■ AIM OF THE EXERCISE: Repeat the material verbatim. Images are excluded from the copy.

■ SOURCE DATA:

— start —

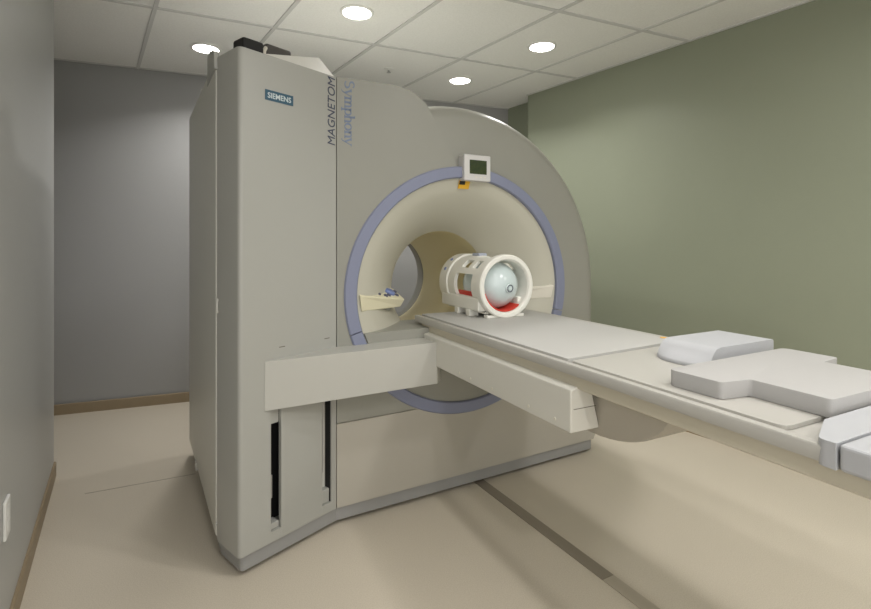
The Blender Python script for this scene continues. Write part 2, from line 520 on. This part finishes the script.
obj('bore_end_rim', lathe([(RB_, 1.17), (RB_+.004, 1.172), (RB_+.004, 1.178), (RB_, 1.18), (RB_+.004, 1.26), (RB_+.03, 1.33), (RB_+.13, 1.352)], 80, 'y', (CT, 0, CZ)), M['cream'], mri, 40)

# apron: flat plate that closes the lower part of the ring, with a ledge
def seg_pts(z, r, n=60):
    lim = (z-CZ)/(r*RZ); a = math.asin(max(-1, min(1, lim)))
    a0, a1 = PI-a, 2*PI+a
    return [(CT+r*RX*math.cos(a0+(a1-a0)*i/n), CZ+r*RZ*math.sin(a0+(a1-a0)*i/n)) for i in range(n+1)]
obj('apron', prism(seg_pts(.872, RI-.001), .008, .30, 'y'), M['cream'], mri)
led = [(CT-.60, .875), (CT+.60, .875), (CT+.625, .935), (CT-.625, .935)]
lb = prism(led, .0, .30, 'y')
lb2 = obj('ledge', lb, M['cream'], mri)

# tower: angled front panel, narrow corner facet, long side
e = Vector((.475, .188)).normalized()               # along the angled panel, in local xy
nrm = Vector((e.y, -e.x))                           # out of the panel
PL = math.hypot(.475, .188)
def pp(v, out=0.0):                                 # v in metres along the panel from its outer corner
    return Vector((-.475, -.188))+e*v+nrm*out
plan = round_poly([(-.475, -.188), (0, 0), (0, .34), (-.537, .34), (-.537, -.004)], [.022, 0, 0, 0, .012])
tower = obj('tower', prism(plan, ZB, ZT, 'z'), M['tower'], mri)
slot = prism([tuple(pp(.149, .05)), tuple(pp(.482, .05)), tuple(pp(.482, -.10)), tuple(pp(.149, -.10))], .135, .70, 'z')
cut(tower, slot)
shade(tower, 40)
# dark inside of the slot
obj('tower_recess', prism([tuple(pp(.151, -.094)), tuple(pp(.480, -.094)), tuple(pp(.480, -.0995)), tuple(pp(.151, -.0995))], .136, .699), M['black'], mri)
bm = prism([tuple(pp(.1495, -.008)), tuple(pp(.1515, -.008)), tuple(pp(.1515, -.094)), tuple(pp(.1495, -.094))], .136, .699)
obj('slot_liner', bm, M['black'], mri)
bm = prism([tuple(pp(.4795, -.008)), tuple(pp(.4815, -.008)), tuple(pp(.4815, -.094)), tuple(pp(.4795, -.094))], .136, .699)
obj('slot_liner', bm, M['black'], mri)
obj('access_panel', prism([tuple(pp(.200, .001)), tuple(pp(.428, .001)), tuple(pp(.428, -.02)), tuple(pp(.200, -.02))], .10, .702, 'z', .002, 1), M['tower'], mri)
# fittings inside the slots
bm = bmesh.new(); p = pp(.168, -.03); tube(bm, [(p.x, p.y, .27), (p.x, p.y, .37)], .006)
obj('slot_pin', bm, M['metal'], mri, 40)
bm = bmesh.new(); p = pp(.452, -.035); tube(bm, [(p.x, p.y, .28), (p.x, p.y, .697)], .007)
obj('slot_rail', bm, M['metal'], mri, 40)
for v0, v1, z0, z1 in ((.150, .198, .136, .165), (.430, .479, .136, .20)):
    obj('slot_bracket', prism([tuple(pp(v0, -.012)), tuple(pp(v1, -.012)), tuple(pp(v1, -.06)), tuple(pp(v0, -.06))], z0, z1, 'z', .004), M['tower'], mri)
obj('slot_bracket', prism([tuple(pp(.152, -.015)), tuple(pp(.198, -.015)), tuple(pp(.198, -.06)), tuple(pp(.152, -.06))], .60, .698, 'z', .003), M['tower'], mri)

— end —

■ CORRECT RESPONSE:
The Blender Python script for this scene continues. Write part 2, from line 520 on. This part finishes the script.
obj('bore_end_rim', lathe([(RB_, 1.17), (RB_+.004, 1.172), (RB_+.004, 1.178), (RB_, 1.18), (RB_+.004, 1.26), (RB_+.03, 1.33), (RB_+.13, 1.352)], 80, 'y', (CT, 0, CZ)), M['cream'], mri, 40)

# apron: flat plate that closes the lower part of the ring, with a ledge
def seg_pts(z, r, n=60):
    lim = (z-CZ)/(r*RZ); a = math.asin(max(-1, min(1, lim)))
    a0, a1 = PI-a, 2*PI+a
    return [(CT+r*RX*math.cos(a0+(a1-a0)*i/n), CZ+r*RZ*math.sin(a0+(a1-a0)*i/n)) for i in range(n+1)]
obj('apron', prism(seg_pts(.872, RI-.001), .008, .30, 'y'), M['cream'], mri)
led = [(CT-.60, .875), (CT+.60, .875), (CT+.625, .935), (CT-.625, .935)]
lb = prism(led, .0, .30, 'y')
lb2 = obj('ledge', lb, M['cream'], mri)

# tower: angled front panel, narrow corner facet, long side
e = Vector((.475, .188)).normalized()               # along the angled panel, in local xy
nrm = Vector((e.y, -e.x))                           # out of the panel
PL = math.hypot(.475, .188)
def pp(v, out=0.0):                                 # v in metres along the panel from its outer corner
    return Vector((-.475, -.188))+e*v+nrm*out
plan = round_poly([(-.475, -.188), (0, 0), (0, .34), (-.537, .34), (-.537, -.004)], [.022, 0, 0, 0, .012])
tower = obj('tower', prism(plan, ZB, ZT, 'z'), M['tower'], mri)
slot = prism([tuple(pp(.149, .05)), tuple(pp(.482, .05)), tuple(pp(.482, -.10)), tuple(pp(.149, -.10))], .135, .70, 'z')
cut(tower, slot)
shade(tower, 40)
# dark inside of the slot
obj('tower_recess', prism([tuple(pp(.151, -.094)), tuple(pp(.480, -.094)), tuple(pp(.480, -.0995)), tuple(pp(.151, -.0995))], .136, .699), M['black'], mri)
bm = prism([tuple(pp(.1495, -.008)), tuple(pp(.1515, -.008)), tuple(pp(.1515, -.094)), tuple(pp(.1495, -.094))], .136, .699)
obj('slot_liner', bm, M['black'], mri)
bm = prism([tuple(pp(.4795, -.008)), tuple(pp(.4815, -.008)), tuple(pp(.4815, -.094)), tuple(pp(.4795, -.094))], .136, .699)
obj('slot_liner', bm, M['black'], mri)
obj('access_panel', prism([tuple(pp(.200, .001)), tuple(pp(.428, .001)), tuple(pp(.428, -.02)), tuple(pp(.200, -.02))], .10, .702, 'z', .002, 1), M['tower'], mri)
# fittings inside the slots
bm = bmesh.new(); p = pp(.168, -.03); tube(bm, [(p.x, p.y, .27), (p.x, p.y, .37)], .006)
obj('slot_pin', bm, M['metal'], mri, 40)
bm = bmesh.new(); p = pp(.452, -.035); tube(bm, [(p.x, p.y, .28), (p.x, p.y, .697)], .007)
obj('slot_rail', bm, M['metal'], mri, 40)
for v0, v1, z0, z1 in ((.150, .198, .136, .165), (.430, .479, .136, .20)):
    obj('slot_bracket', prism([tuple(pp(v0, -.012)), tuple(pp(v1, -.012)), tuple(pp(v1, -.06)), tuple(pp(v0, -.06))], z0, z1, 'z', .004), M['tower'], mri)
obj('slot_bracket', prism([tuple(pp(.152, -.015)), tuple(pp(.198, -.015)), tuple(pp(.198, -.06)), tuple(pp(.152, -.06))], .60, .698, 'z', .003), M['tower'], mri)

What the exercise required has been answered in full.